» **What you are asked to do**
Begin with the first line of the listing and quote every line through the one containing "TILE = 0.6096"; give only those lines.

:: Data provided ::

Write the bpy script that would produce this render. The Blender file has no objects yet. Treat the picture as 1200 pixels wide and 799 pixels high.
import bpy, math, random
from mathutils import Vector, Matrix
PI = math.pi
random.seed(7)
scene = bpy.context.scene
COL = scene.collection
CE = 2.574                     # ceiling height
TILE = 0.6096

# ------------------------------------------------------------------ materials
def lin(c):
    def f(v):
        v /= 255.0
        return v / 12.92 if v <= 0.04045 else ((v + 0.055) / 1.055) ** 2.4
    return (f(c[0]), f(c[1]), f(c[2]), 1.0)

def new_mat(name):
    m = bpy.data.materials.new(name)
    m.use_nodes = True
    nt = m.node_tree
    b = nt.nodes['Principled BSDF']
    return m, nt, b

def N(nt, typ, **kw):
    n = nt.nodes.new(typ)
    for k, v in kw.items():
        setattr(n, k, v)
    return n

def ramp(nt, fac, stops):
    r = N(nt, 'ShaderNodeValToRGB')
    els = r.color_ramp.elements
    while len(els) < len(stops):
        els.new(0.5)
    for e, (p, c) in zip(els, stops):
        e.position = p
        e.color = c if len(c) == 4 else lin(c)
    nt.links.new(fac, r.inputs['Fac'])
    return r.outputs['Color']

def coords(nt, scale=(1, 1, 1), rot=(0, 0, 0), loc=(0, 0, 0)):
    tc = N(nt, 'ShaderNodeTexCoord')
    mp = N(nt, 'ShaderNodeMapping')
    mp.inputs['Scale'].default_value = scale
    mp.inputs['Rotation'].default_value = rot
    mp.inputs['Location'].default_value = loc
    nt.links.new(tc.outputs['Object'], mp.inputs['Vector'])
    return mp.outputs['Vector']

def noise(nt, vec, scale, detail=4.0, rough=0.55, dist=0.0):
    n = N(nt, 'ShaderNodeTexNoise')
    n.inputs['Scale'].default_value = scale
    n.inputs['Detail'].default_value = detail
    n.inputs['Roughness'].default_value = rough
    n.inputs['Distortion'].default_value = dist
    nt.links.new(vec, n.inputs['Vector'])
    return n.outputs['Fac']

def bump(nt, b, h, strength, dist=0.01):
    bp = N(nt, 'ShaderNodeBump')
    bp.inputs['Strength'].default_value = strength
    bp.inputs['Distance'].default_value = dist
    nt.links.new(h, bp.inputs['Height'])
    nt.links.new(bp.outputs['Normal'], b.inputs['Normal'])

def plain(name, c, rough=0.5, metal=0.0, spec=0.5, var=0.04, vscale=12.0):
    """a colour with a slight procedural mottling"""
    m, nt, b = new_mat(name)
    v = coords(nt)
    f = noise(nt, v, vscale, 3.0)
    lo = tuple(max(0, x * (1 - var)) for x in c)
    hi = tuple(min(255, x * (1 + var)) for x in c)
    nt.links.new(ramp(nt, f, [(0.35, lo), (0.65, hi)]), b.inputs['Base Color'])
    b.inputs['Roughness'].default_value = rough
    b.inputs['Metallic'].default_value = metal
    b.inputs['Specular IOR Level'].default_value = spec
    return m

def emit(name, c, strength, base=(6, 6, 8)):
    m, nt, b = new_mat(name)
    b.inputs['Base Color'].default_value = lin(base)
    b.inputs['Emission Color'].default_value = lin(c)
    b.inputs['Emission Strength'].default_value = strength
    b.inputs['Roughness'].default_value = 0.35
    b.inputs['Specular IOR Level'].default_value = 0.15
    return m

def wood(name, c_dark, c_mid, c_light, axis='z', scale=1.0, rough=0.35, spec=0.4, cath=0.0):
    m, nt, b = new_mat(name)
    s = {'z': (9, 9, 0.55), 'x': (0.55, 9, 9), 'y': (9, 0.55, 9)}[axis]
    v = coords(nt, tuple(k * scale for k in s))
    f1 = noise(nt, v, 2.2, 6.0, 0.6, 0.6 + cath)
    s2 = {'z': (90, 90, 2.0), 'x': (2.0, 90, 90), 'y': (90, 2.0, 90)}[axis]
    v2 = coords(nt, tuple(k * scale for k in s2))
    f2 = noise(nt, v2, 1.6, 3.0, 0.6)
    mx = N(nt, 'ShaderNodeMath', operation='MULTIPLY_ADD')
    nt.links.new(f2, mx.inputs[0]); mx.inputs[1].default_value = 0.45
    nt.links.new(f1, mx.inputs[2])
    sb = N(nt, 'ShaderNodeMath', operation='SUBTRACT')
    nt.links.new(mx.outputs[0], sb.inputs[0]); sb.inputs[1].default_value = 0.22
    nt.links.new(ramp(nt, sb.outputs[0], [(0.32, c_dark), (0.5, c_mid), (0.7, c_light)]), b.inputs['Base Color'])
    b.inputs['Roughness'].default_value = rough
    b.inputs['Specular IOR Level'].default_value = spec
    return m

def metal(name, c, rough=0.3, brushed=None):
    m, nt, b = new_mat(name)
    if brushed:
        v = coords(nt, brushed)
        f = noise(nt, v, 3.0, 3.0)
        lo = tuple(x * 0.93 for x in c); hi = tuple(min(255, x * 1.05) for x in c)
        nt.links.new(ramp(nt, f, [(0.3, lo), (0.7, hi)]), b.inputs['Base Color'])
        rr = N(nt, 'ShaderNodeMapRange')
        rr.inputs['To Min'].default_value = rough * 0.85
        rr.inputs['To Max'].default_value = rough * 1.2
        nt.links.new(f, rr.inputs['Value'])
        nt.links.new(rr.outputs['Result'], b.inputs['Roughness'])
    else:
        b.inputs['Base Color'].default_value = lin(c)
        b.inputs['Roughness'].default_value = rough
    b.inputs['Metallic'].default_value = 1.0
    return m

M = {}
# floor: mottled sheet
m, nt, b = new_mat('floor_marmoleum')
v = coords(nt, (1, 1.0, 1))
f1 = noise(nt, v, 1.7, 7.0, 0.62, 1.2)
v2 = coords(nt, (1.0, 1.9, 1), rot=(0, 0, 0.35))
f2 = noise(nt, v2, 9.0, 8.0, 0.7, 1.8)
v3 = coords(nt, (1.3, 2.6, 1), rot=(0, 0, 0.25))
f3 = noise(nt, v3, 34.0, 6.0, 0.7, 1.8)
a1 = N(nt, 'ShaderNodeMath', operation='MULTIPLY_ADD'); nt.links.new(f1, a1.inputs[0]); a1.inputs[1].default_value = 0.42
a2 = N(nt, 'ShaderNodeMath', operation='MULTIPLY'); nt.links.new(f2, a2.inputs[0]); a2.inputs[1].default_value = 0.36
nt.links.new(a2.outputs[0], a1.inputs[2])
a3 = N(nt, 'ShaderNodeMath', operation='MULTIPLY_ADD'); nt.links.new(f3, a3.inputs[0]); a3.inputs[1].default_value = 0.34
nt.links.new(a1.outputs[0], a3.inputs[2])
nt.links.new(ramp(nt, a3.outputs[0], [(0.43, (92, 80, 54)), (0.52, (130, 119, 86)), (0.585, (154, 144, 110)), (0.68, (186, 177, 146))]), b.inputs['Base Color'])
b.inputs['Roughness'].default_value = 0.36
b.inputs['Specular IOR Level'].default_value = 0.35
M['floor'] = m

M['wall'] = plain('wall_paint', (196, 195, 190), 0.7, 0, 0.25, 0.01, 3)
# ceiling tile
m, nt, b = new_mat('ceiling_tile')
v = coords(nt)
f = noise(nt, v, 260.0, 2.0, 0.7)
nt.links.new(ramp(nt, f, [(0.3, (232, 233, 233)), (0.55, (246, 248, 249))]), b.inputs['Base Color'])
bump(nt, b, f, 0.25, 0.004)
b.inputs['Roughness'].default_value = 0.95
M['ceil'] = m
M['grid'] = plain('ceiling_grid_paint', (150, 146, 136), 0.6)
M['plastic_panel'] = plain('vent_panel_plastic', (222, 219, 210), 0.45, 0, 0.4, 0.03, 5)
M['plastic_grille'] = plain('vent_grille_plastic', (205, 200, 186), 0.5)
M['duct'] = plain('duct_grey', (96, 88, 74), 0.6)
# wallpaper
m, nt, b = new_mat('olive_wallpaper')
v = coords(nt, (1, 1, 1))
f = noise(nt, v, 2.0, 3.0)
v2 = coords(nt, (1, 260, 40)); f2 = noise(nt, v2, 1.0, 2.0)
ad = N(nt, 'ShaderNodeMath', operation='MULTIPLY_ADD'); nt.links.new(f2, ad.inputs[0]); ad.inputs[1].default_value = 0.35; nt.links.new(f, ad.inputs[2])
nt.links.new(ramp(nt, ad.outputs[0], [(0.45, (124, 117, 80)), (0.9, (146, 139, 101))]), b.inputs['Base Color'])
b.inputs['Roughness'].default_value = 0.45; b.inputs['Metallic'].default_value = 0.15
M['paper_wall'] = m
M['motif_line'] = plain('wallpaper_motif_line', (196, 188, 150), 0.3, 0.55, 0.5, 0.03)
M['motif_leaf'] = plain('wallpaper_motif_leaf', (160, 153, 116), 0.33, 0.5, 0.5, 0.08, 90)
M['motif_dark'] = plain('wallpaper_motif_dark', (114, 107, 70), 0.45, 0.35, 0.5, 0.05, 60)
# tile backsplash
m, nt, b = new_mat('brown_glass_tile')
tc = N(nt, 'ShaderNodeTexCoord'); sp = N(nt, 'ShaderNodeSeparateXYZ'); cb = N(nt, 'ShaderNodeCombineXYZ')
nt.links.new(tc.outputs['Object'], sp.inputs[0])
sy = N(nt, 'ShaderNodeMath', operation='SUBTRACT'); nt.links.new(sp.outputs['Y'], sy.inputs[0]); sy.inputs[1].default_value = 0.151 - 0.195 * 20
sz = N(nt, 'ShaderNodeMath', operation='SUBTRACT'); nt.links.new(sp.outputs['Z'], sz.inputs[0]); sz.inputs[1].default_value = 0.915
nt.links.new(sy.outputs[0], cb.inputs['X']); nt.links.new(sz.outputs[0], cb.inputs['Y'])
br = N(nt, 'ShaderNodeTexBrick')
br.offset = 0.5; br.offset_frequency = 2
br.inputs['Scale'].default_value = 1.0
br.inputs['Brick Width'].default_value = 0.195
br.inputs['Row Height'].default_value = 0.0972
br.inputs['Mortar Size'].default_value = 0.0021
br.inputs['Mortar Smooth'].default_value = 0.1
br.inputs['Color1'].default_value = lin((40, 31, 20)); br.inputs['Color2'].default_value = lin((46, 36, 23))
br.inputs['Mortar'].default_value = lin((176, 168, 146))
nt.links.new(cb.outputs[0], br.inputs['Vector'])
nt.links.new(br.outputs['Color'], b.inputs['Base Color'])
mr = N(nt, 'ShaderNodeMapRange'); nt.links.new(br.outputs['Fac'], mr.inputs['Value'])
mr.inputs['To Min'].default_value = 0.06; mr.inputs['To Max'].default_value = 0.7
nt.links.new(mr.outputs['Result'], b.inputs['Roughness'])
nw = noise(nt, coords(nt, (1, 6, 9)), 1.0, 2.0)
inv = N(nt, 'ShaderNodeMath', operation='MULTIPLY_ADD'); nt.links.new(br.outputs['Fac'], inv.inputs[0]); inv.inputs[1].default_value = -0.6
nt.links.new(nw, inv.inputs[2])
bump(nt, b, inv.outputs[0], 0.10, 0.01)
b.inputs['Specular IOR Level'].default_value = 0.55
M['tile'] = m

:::

» **Exercise answer**
Write the bpy script that would produce this render. The Blender file has no objects yet. Treat the picture as 1200 pixels wide and 799 pixels high.
import bpy, math, random
from mathutils import Vector, Matrix
PI = math.pi
random.seed(7)
scene = bpy.context.scene
COL = scene.collection
CE = 2.574                     # ceiling height
TILE = 0.6096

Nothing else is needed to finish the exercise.